_Task statement:_
Scan the material that follows. Copy every line containing the word "scene".
|---|
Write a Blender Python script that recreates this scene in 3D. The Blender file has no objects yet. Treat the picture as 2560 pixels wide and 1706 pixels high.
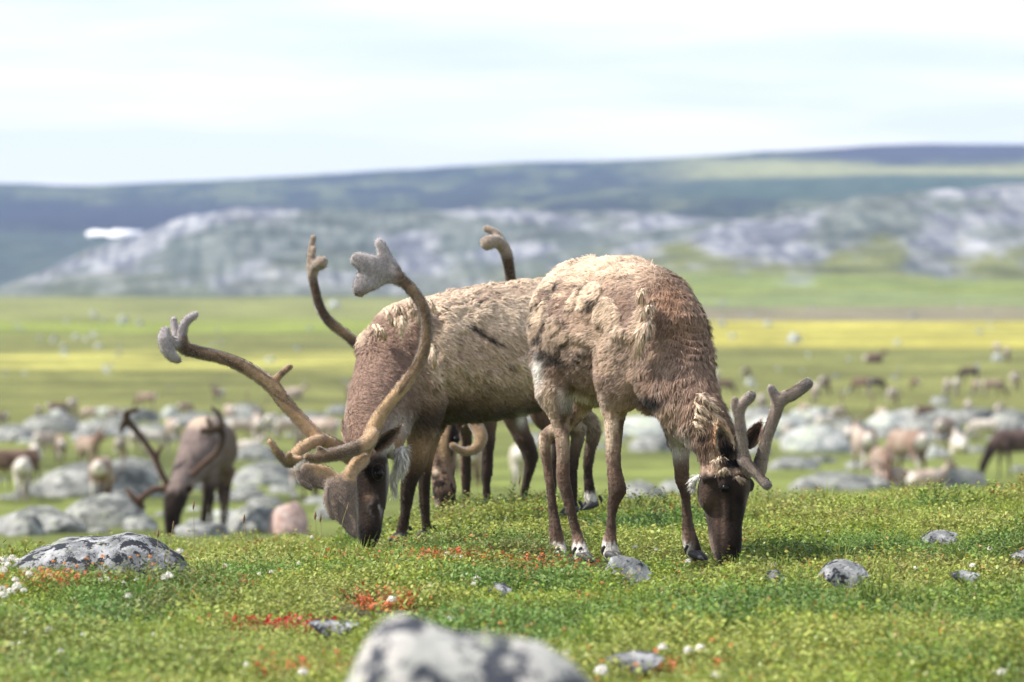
import bpy, math, random
import numpy as np
from mathutils import Vector
random.seed(7); rng = np.random.default_rng(7)
sc = bpy.context.scene
# ------------------------------------------------------------------ camera, world, sun
FPX, CX, HOR, CAMZ = 14222.0, 1280.0, 794.0, 0.92      # pixels of the 2560 px wide photograph; 200 mm lens
cam_d = bpy.data.cameras.new('camera'); cam = bpy.data.objects.new('camera', cam_d); sc.collection.objects.link(cam)
cam.location = (0, 0, CAMZ); cam.rotation_euler = (math.radians(90), 0, 0)
cam_d.lens = 200; cam_d.sensor_width = 36; cam_d.shift_y = -(853 - HOR) / 2560
cam_d.clip_start = 0.1; cam_d.clip_end = 20000
cam_d.dof.use_dof = True; cam_d.dof.focus_distance = 21.9; cam_d.dof.aperture_fstop = 5.4
sc.camera = cam
SUN_EL, SUN_AZ = 50.0, 262.0      # azimuth clockwise from +y (the view direction)
sd = Vector((math.sin(math.radians(SUN_AZ)) * math.cos(math.radians(SUN_EL)), math.cos(math.radians(SUN_AZ)) * math.cos(math.radians(SUN_EL)), math.sin(math.radians(SUN_EL))))
sl = bpy.data.lights.new('sun', 'SUN'); sl.energy = 4.8; sl.angle = math.radians(0.6); sl.color = (1.0, 0.95, 0.87)
so = bpy.data.objects.new('sun', sl); so.rotation_euler = sd.to_track_quat('Z', 'Y').to_euler(); sc.collection.objects.link(so)
w = bpy.data.worlds.new('World'); sc.world = w; w.use_nodes = True
nt = w.node_tree; nt.nodes.clear()
def N(nt, t, **kw):
    n = nt.nodes.new(t)
    for k, v in kw.items():
        if k.startswith('i_'): n.inputs[k[2:].replace('_', ' ')].default_value = v
        else: setattr(n, k, v)
    return n
def L(nt, a, b): nt.links.new(a, b)
sky = N(nt, 'ShaderNodeTexSky'); sky.sky_type = 'NISHITA'; sky.sun_disc = False
sky.sun_elevation = math.radians(SUN_EL); sky.sun_rotation = math.radians(SUN_AZ)
tc = N(nt, 'ShaderNodeTexCoord'); mp = N(nt, 'ShaderNodeMapping'); mp.inputs['Scale'].default_value = (9, 9, 75)
mp.inputs['Rotation'].default_value = (0, math.radians(0.7), 0)
no = N(nt, 'ShaderNodeTexNoise'); no.inputs['Scale'].default_value = 1.0; no.inputs['Detail'].default_value = 5; no.inputs['Roughness'].default_value = .5
L(nt, tc.outputs['Generated'], mp.inputs['Vector']); L(nt, mp.outputs['Vector'], no.inputs['Vector'])
cr = N(nt, 'ShaderNodeValToRGB'); cr.color_ramp.elements[0].position = .34; cr.color_ramp.elements[1].position = .60
cr.color_ramp.elements[0].color = (.0, .0, .0, 1); cr.color_ramp.elements[1].color = (1, 1, 1, 1)
L(nt, no.outputs['Fac'], cr.inputs['Fac'])
sc1 = N(nt, 'ShaderNodeVectorMath', operation='SCALE'); sc1.inputs['Scale'].default_value = 0.12
L(nt, sky.outputs['Color'], sc1.inputs[0])
sp = N(nt, 'ShaderNodeSeparateXYZ'); L(nt, tc.outputs['Generated'], sp.inputs[0])
mx = N(nt, 'ShaderNodeMix', data_type='RGBA'); cl = N(nt, 'ShaderNodeMix', data_type='RGBA'); cl.inputs[6].default_value = (.66, .745, .84, 1); cl.inputs[7].default_value = (.94, .93, .92, 1)
mh = N(nt, 'ShaderNodeMapRange'); mh.inputs['From Min'].default_value = .022; mh.inputs['From Max'].default_value = .040; mh.inputs['To Min'].default_value = .95; mh.inputs['To Max'].default_value = 0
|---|
_Output for this exercise:_
Write a Blender Python script that recreates this scene in 3D. The Blender file has no objects yet. Treat the picture as 2560 pixels wide and 1706 pixels high.
sc = bpy.context.scene